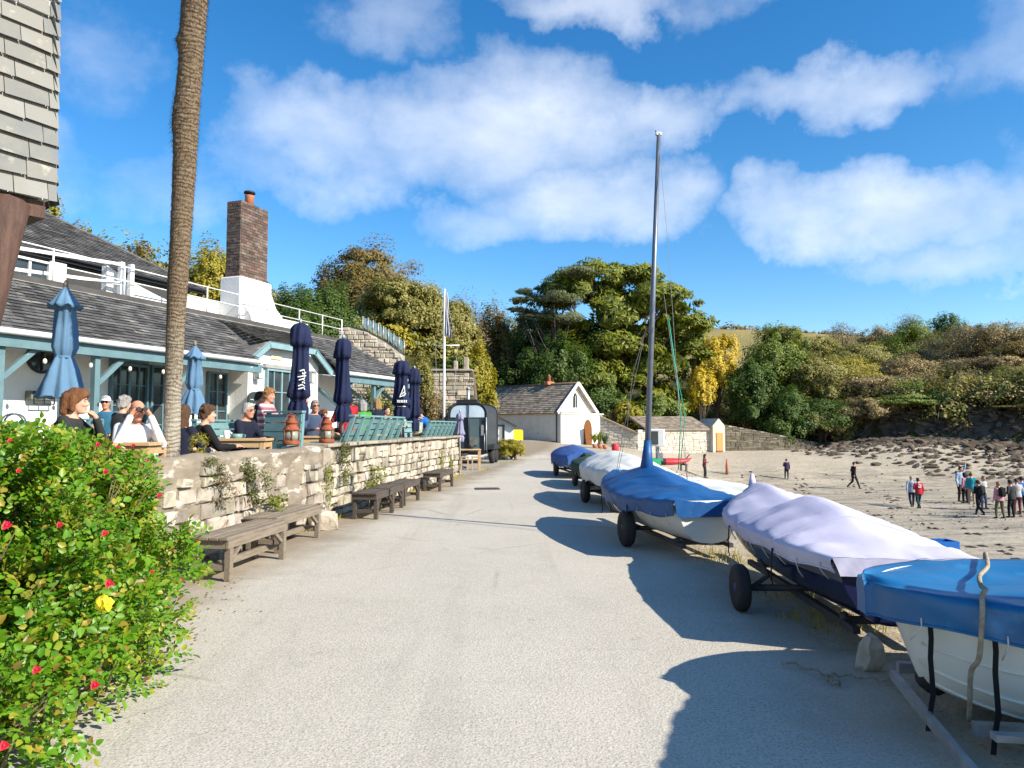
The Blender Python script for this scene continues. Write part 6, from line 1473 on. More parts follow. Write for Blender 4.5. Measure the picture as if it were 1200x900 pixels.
m_pblue = M('parasol_blue', (.11, .21, .33), (.085, .17, .28), 2.5, .9, .2, 60)
m_navy = M('parasol_navy', (.011, .018, .062), (.007, .011, .038), 2.5, .85, .2, 60)
m_lilac = M('parasol_grey', (.26, .25, .36), (.2, .2, .3), 3, .85)
parasol('closed pale blue parasol with a flared skirt, left of the palm', 71, 336, 9.5, m_pblue, 'skirt', W(71, 466, 9.5).z, 'pale blue parasols', seed=3, wid=1.22)
parasol('closed pale blue parasol just right of the palm trunk', 226, 405, 12.4, m_pblue, 'skirt', W(226, 486, 12.4).z, 'pale blue parasols', seed=5, wid=1.1)
parasol('closed navy parasol with white print in front of the bay door', 350, 379, 13.0, m_navy, 'head', W(350, 492, 13).z, 'navy parasols', 2, .4, 7, 1.06)
parasol('closed plain navy parasol right of the bay, behind the dark haired woman', 401, 397, 14.3, m_navy, 'head', W(401, 494, 14.3).z, 'navy parasols', 0, 1.1, 8, .95)
parasol('closed navy parasol with a white angular mark, left of the pair at the wall end', 470, 423, 18.6, m_navy, 'head', W(470, 490, 18.6).z, 'navy parasols', 1, .2, 9, 1.25)
parasol('closed navy parasol at the right of the pair at the wall end', 485, 432, 20.2, m_navy, 'head', W(485, 505, 20.2).z, 'navy parasols', 0, .9, 10, 1.05)
o = parasol('small closed lilac grey parasol beside the trailer', 539, 484, 27.5, m_lilac, 'head', W(539, 517, 27.5).z, None, 0, 0, 11, .9); o.location.z = 0
for ch in o.children:
    if ch.name.startswith('canopy') or ch.name.startswith('tie'): ch.location.z = .7
    if ch.name.startswith('pole'): ch.scale.z = 1.5
# ------------------------------------------------------------------ boats on their trolleys
def boat(label, bow, stern, B, tw, gz_, kz, hull_mat, cover_mat, ridge, skirt=.14, bluff=0, group='covered boats parked along the road', hull_band=None, boom=None, wr=.012, wrs=1, cover=True, rubbing=True, sheer=.06, name='covered_dinghy', skirt_z=None, chine=.62, sag=1.6, foot=.6, fo=.08):
    bow = Vector((*bow, 0)); stern = Vector((*stern, 0)); d = bow - stern; L_ = d.length
    t = thing(name, label, 'boat', (stern.x, stern.y, 0), math.atan2(d.y, d.x) - math.pi / 2, group)        # local y runs from stern to bow
    NS = 40; rs = random.Random(wrs)
    def hb(q):
        if q < .42: return B / 2 * (tw + (1 - tw) * math.sin(math.pi / 2 * q / .42))
        u = (q - .42) / .58; return B / 2 * max(0, 1 - u ** (2.2 + bluff)) ** (.85 - .12 * bluff)
    def g(q): return gz_ + sheer * (q - .35) ** 2 * 2.2
    def kl(q): return kz + .06 * max(0, .25 - q) + (g(q) - kz) * foot * max(0, (q - .62) / .38) ** 2.6
    def sec(q, m=14):
        b, top, k = hb(q), g(q), kl(q); pts = []
        for j in range(m + 1):
            f = j / m; a = f * math.pi / 2
            x = b * (1 - .10 * f) * max(0, math.cos(a)) ** chine; z = top - (top - k) * math.sin(a) ** 1.25
            pts.append((x, z))
        return pts
    qs = [1 - (1 - i / NS) ** 1.5 if i / NS > .0 else 0 for i in range(NS + 1)]
    qs = [i / NS if i / NS < .6 else .6 + .4 * (1 - (1 - (i / NS - .6) / .4) ** 1.8) for i in range(NS + 1)]
    rows = []
    for q in qs:
        s_ = sec(q); y = q * L_ + (.0 if q < 1 else 0)
        rake = lambda z: -(g(q) - z) * .35 * max(0, (q - .7) / .3) ** 2
        rows.append([(-x, y + rake(z), z) for x, z in s_] + [(x, y + rake(z), z) for x, z in s_[::-1][1:]])
    mb = MB(); mb.grid(rows); mb.add(rows[0], [tuple(range(len(rows[0])))])
    mats = [hull_mat]
    if hull_band:
        mats.append(hull_band); n = len(rows[0]) - 1
        for k in range(NS * n):
            j = k % n
            if j in (2, 3, n - 3, n - 4): mb.m[k] = 1
    mb.build('hull', mats, t)
    if rubbing:
        mb = MB()
        for s_ in (-1, 1): mb.tube([(s_ * (hb(q) + .012), q * L_, g(q) - .045) for q in qs], .022, 6)
        mb.tube([(-hb(0), 0, g(0) - .02), (hb(0), 0, g(0) - .02)], .022, 6); mb.build('rubbing_strake', hull_band or hull_mat, t)
    if cover:
        rows = []; NX = 22; qc = [-.012] + qs; 
        def rz_(q): return float(np.interp(q, [r[0] for r in ridge], [r[1] for r in ridge]))
        NC = 64; qc = [-.012 + 1.024 * (i / NC if i / NC < .6 else .6 + .4 * (1 - (1 - (i / NC - .6) / .4) ** 1.6)) for i in range(NC + 1)]
        yq = lambda q: q * L_ + .07 * max(0, (q - .6) / .4)
        for q in qc:
            qq = min(max(q, 0), 1); b = hb(qq) + .048; top = g(qq) + .012; row = []; sk = skirt * (.9 + .12 * math.sin(q * 23 + wrs))
            for j in range(5, 0, -1):
                f = j / 5; row.append((-(b + .012) * (1 - .05 * f) - .006 * math.sin(q * 60 + j) - .008 * float(vnoise(q * 40, j * .4, 2.2, wrs + 3)), yq(q), top - sk * f))
            for j in range(NX + 1):
                s_ = -1 + 2 * j / NX; e = 1 - abs(s_) ** sag; z = top + (rz_(qq) - top) * e
                w_ = (vnoise(q * L_ * 1.0 + 3, s_ * 2.2, .34, wrs) - .5) * 2 * wr * (1 - s_ * s_) + wr * .8 * math.sin(q * 26 + 5 * s_ + wrs) * (1 - abs(s_)) * abs(s_) * 2 + wr * .55 * (vnoise(q * L_ * 4.0, s_ * 1.3, .5, wrs + 5) - .5) * abs(s_) * 1.6
                fold = fo * (.5 + .5 * math.sin(q * 47 + 2.2 * math.sin(q * 9 + wrs) + 1.5 * s_)) ** 3 * max(0, abs(s_) - .3) ** 1.2 * (1 - abs(s_) ** 6); row.append((s_ * b, yq(q), z + float(w_) + fold))
            for j in range(1, 6):
                f = j / 5; row.append(((b + .012) * (1 - .05 * f) + .006 * math.sin(q * 57 + j) + .008 * float(vnoise(q * 40, j * .4 + 9, 2.2, wrs + 3)), yq(q), top - sk * f))
            rows.append(row)
        mb = MB(); mb.grid(rows); mb.add(rows[-1], [tuple(range(len(rows[-1])))])
        # flap over the transom
        fl = []
        st = rows[0][5:-5]
        for j in range(6): fl.append([(x * (1 - .02 * j), y - .012 - .006 * math.sin(x * 40 + j), z - (z - (g(0) - skirt * .95)) * j / 5) for x, y, z in st])
        mb.grid(fl)
        c = mb.build('cover', cover_mat, t); sb = MB(); ns_ = len(rows)
        if name != 'motor_boat':
          for i in (int(ns_ * .25), int(ns_ * .52), int(ns_ * .76)): sb.tube([Vector(p) + Vector((0, 0, .003)) for p in rows[i]], .0022, 4)
        for k in (0, -1): sb.tube([Vector(r[k]) + Vector((-.003 if k == 0 else .003, 0, 0)) for r in rows], .008, 5)
        sb.build('cover_seam', cover_mat, c)
        lc = MB()
        for i in range(3, ns_ - 4, 6):
            for k in (0, -1):
                p = Vector(rows[i][k]); sg = -1 if k == 0 else 1; hg = .07 + .05 * rs.random()
                lc.tube([p + Vector((sg * .006, 0, .035)), p + Vector((sg * .008, 0, -.01)), p + Vector((-sg * .015, rs.uniform(-.03, .03), -hg * .6)), p + Vector((-sg * .05, rs.uniform(-.04, .04), -hg))], .0045, 5)
        lc.build('lacing', M('lacing_cord', (.60, .58, .52), None, rough=.8), c)
    t['L'] = L_
    return t, hb, g, kl, L_
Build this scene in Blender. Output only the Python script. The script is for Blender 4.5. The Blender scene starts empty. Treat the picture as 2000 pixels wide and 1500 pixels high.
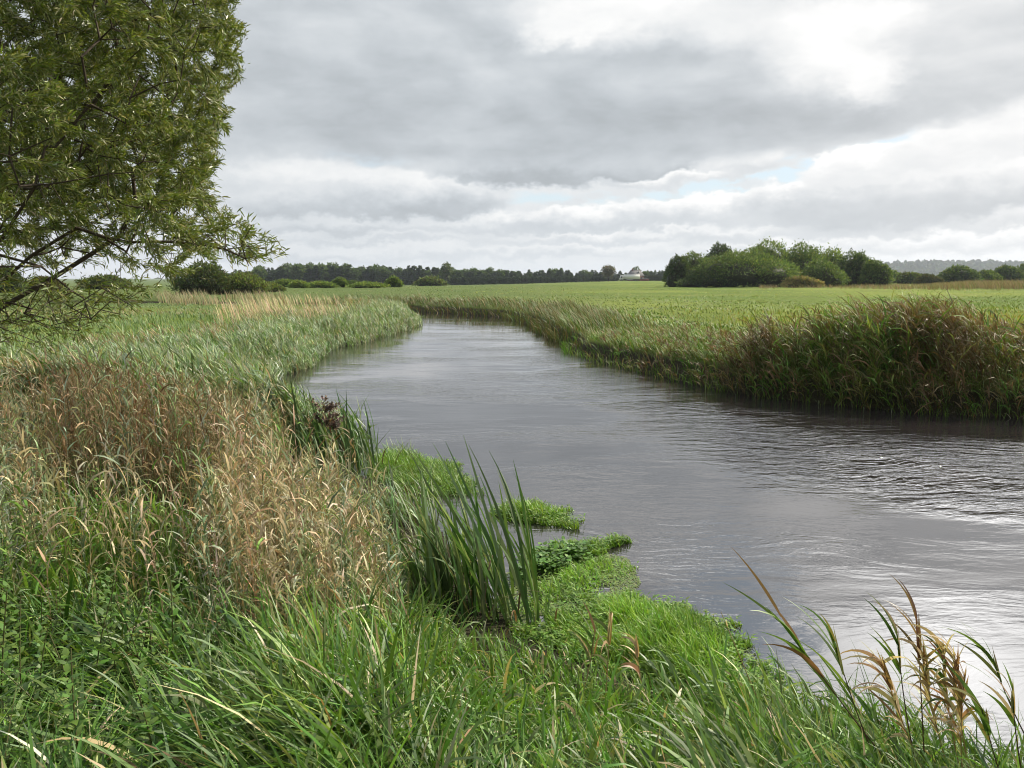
import bpy, math
import numpy as np
from mathutils import Vector

rng = np.random.default_rng(7)
SC = bpy.context.scene
COL = SC.collection
rad = math.radians

# ------------------------------------------------------------------ camera
CAM_H, FPX, HOR = 2.2, 1600.0, 543.0
PITCH = math.atan((750 - HOR) / FPX)
cam_d = bpy.data.cameras.new('camera')
cam_d.sensor_width = 36.0
cam_d.lens = 36.0 * FPX / 2000.0
cam_d.clip_start, cam_d.clip_end = 0.05, 20000
cam = bpy.data.objects.new('camera', cam_d)
cam.location = (0, 0, CAM_H)
cam.rotation_euler = (math.pi / 2 - PITCH, 0, 0)
COL.objects.link(cam)
SC.camera = cam

# ------------------------------------------------------------------ sun + exposure
SUN_AZ, SUN_EL = 58.0, 39.0           # degrees right of the view axis / above horizon
sun_d = bpy.data.lights.new('sun', 'SUN')
sun_d.energy = 5.0
sun_d.angle = rad(0.6)
sun_d.color = (1.0, 0.91, 0.74)
sun = bpy.data.objects.new('sun', sun_d)
sdir = Vector((math.sin(rad(SUN_AZ)) * math.cos(rad(SUN_EL)), math.cos(rad(SUN_AZ)) * math.cos(rad(SUN_EL)), math.sin(rad(SUN_EL))))
sun.rotation_euler = sdir.to_track_quat('Z', 'Y').to_euler()
sun.location = (30, 20, 60)
COL.objects.link(sun)
SC.view_settings.view_transform = 'Standard'
SC.view_settings.look = 'None'
SC.view_settings.exposure = 0.32
SC.view_settings.gamma = 1.0
SC.cycles.max_bounces = 6
SC.cycles.diffuse_bounces = 3
SC.cycles.glossy_bounces = 3
SC.cycles.transmission_bounces = 4
SC.cycles.transparent_max_bounces = 4
SC.cycles.caustics_reflective = False
SC.cycles.caustics_refractive = False
SC.cycles.sample_clamp_indirect = 6.0
SC.cycles.use_denoising = True
SC.cycles.filter_width = 1.05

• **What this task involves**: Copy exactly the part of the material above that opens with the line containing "Build this scene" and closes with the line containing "rad = math.radians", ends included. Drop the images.

• **Expected answer**:
Build this scene in Blender. Output only the Python script. The script is for Blender 4.5. The Blender scene starts empty. Treat the picture as 2000 pixels wide and 1500 pixels high.
import bpy, math
import numpy as np
from mathutils import Vector

rng = np.random.default_rng(7)
SC = bpy.context.scene
COL = SC.collection
rad = math.radians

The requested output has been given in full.